According to the Attorney-General’s office, that letter from the ECQ would be a recent standard piece of correspondence from the commission, for example verifying that an elector who has moved residence has had their details changed.

So what does happen when a person gives a name to the official, and that name is on the roll, but the person doesn’t have appropriate ID?

They “will be required to make a declaration vote, similar to people who vote outside of their electorate on polling day”. That is, they will fill in and sign a declaration, and put it, and their filled-in ballot paper, in an envelope. The details will be checked and if all is well their vote will be counted.

The checking, presumably, will be of the signature, and perhaps date of birth. And that no one else has voted under that name.

Technically, this procedure doesn’t guard against the 2010 South Australian claimed fraud, but in reality the requirement to fill in a form, and interact more fully with an official, would be a strong disincentive.

It makes voting a bigger hassle for people without ID, which would be more of an issue under a voluntary voting system.

But, importantly, it requires no further action of the voter.
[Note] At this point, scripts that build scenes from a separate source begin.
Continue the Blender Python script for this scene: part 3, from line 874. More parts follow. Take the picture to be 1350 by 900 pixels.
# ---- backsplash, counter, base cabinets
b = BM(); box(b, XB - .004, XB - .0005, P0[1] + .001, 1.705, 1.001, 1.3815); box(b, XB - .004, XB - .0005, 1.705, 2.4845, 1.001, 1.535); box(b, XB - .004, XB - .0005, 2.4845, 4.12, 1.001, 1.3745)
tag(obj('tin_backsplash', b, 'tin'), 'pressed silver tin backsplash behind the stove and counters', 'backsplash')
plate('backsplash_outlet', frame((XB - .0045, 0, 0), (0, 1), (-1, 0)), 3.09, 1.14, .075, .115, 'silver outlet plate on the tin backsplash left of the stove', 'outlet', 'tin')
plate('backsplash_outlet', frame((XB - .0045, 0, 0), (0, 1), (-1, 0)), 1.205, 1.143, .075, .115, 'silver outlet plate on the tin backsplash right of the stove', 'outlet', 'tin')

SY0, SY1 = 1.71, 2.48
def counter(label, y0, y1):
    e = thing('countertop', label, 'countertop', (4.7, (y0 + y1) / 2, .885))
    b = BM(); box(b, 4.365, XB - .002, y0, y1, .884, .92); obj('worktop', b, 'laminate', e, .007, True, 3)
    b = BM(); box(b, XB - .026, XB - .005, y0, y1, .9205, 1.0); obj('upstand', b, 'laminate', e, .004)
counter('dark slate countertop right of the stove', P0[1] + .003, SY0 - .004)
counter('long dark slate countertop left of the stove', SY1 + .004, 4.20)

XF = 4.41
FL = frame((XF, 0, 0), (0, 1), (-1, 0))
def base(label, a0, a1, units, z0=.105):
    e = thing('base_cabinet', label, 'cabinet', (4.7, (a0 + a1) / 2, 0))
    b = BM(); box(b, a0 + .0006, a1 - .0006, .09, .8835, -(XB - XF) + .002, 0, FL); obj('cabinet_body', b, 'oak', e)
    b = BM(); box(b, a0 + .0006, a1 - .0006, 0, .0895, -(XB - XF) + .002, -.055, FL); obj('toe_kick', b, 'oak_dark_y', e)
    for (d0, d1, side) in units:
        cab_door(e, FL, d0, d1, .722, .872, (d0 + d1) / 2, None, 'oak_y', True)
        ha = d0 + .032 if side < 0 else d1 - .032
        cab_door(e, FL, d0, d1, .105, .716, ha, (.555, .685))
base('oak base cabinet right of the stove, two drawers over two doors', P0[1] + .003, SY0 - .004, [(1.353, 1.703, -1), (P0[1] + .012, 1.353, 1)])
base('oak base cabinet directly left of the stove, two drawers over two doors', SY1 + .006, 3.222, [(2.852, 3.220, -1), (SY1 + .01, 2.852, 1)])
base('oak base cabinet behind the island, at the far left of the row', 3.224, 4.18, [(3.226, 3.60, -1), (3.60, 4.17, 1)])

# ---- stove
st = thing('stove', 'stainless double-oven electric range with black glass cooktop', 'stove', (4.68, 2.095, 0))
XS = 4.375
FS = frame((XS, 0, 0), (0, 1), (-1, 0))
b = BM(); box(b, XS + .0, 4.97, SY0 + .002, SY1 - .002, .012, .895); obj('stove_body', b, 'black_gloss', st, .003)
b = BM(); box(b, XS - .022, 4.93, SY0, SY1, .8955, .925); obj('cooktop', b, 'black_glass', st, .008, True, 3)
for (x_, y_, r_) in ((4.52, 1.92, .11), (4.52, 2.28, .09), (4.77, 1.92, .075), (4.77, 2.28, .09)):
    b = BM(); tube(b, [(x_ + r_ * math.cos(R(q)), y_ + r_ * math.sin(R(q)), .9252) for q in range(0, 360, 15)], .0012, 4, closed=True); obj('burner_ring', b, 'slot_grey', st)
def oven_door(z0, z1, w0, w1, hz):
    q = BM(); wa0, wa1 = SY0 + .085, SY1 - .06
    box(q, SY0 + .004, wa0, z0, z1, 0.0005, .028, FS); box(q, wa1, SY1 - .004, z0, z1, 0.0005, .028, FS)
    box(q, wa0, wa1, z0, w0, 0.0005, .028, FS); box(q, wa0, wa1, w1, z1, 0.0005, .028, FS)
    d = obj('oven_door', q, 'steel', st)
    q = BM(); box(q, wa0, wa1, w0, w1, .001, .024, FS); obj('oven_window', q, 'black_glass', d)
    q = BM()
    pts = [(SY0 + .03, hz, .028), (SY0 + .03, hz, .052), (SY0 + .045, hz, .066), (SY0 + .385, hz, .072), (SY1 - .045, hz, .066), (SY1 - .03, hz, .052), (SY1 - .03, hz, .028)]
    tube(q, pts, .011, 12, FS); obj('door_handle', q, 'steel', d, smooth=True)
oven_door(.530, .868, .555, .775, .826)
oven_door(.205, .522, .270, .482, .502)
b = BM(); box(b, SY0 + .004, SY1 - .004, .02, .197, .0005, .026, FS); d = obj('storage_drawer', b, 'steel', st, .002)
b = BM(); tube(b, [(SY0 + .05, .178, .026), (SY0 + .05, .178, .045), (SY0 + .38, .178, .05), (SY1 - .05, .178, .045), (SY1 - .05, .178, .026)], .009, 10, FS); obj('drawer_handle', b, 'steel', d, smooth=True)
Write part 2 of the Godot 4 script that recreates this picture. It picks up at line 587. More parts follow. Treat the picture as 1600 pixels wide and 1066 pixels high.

That is, after they leave the polling station they don’t have to do anything more (which is not the case with, for example, provisional voting).

That, in my humble opinion, is fine thing.

Without more knowledge of the planned procedure, this legislation seems a reasonable compromise between inclusiveness and integrity.

It might even indicate the Queensland government is driven, in this particular change, by concerns about integrity and not simple partisan advantage.